Miguel Pereira* - Do Portal

21/05/2012

 Divulgação

O Papa Bento XVI escreveu uma bela mensagem para o 46ᵒ Dia Mundial das Comunicações, domingo, 20 de maio de 2012. Seu texto busca identificar o papel do silêncio e da palavra no mundo da comunicação atual. Entender o silêncio como uma forma de expressão do sentimento humano e de respeito ao outro não é negar a comunicação. Ao contrario, o silêncio é um ato comunicativo importantíssimo das relações entre os homens e com o próprio Criador. A vida em silêncio é uma descoberta e um apelo. Do ponto de vista da autorreflexão, é um espaço para si que vai além de uma meditação ocasional. É um mergulho em si.

Por outro lado, esse silêncio, exercido pela vontade, transforma-se em dialogo mais intenso e consistente com o outro. A palavra confunde quando não se origina nessa forma inicial de comunicação. De certo modo, é o silêncio que dá sentido à vida. Exemplo expressivo dessa conjugação entre silêncio, som e palavra é o inspirado filme O grande silêncio, de Philip Gröning, de 2007. Embora nunca tenha sido exibido comercialmente no Brasil, só em sessões especiais, é um documentário sobre a vida monástica dos cartuxos da abadia Chartreuse, nos Alpes franceses, perto de Grenoble.

O cineasta passou seis meses imerso na vida da comunidade, como se fosse um deles. Trabalhou com limitações, usando apenas a luz natural, e mostrando, com sutileza e talento, o dia a dia dos monges. Foram cerca de 300 horas de material filmado que, na edição, caiu para duas horas e 40 minutos. Tempo alongado pela beleza que o silêncio nos traz e o carisma de vidas entregues nas mãos de Deus. As marcas do tempo externo só existem no filme como passagens e paisagens da natureza que mudam ao longo das estações.

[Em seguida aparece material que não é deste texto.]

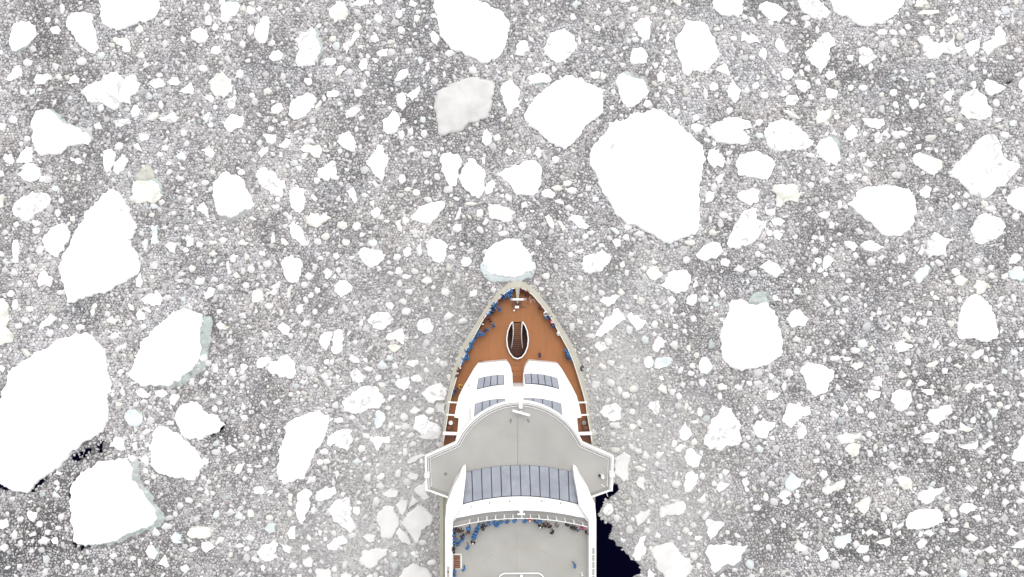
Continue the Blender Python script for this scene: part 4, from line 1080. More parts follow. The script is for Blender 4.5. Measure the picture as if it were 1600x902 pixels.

O entorno é representado, simbolicamente, pelas montanhas, árvores, plantações e alguns animais. No mais, são os monges e sua rotina de orações e trabalho. O ritmo do filme é a pulsação interior desses sujeitos e a sua relação com o transcendente. Pequenos gestos, posturas de corpo, isolamento voluntário e entrega à vontade de Deus constroem um clima de sedução na busca do sentido da vida e de uma felicidade mais plena. Não há conflitos. Tudo se integra.

Esse silêncio é cortado apenas pela palavra divina, pelo som da natureza ou do ambiente e pela música como forma de oração. O filme de Philip Gröning nos leva para a contemplação e para o interior de nós mesmos. É uma raridade neste mundo poluído de imagens e sons que parecem não ter sentido.

* Miguel Pereira é professor da PUC-Rio e crítico de cinema.